After this overhauling, which took four days, came the work of examining and restowing the hold; this was expedited by all the contents being taken out and placed in a lighter alongside. It was the work of the Stewardess to check the stores in hand, and also those contained in ninety-five new packages from England which we found awaiting our arrival. On the representation of our Legation at Santiago, the Government had done us the favour to remit all duties on them except 5 per cent., which it would have required a special Act of Parliament to repeal. As some goods pay as much as 55 per cent. in customs we were greatly the gainers, in spite of the fact that an illicit levy had been taken of our butter and jam, which are among the most heavily taxed articles, to an amount equivalent to a supply of some weeks for the saloon party. We were happily able to make good the deficiency, which would otherwise have been somewhat maddening, by purchases of honey, which all down this part of the coast is good and cheap. Jam is ruinously expensive, if procurable at all, and our sympathy was extended to the skipper of an English merchant ship in the bay, whose stock was finished, but whose crew were in no way inclined to waive their Board of Trade rights, for Jack thinks potted strawberries and damsons quite as essential an article of diet as does Tommy. Our loss was less annoying, if also less amusing, than that of the owners of a lighter which was lying just outside the custom-house, and which was forcibly despoiled during the night. The thieves turned out to be the guards set by the custom-house, who apparently thinking the hours of darkness long had contrived thus to pass the time. We told this story to one of the inhabitants of another South American port. “Ah, yes,” he said drily, “the custom-house here has now a bright electric light; it makes it easier for them to take out the nails without hurting their fingers.”

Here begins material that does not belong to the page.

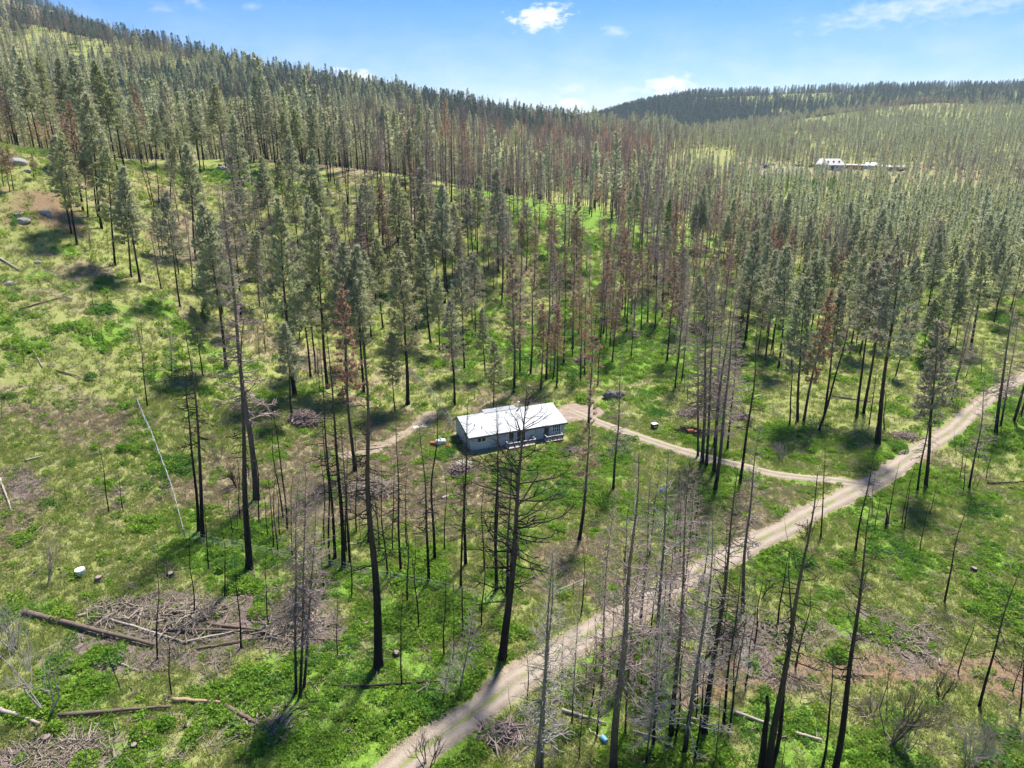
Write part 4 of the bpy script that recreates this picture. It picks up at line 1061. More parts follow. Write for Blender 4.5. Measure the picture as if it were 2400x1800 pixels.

We were now nearing the end of our outward voyage, and the provisions had to be divided between the respective sea and land parties. Easter Island affords no good anchorage, and our plan was that the yacht, after disembarking the scientific members and waiting awhile off the coast, should return to Talcahuano under charge of Mr. Gillam, to collect letters and goods and then come out again to the island. The stores, therefore, had to be divided into four lots, with much arithmetical calculation: firstly, the portion needed by the whole Expedition for the voyage out, which was expected to last about a month; secondly, that for the shore party for a period of six months; thirdly, a share for the crew alone for four months; and, fourthly, the remainder which was to be left at Talcahuano and gathered up later. The island allotment was the most difficult, as we had only a general idea of what it would be possible to procure on shore.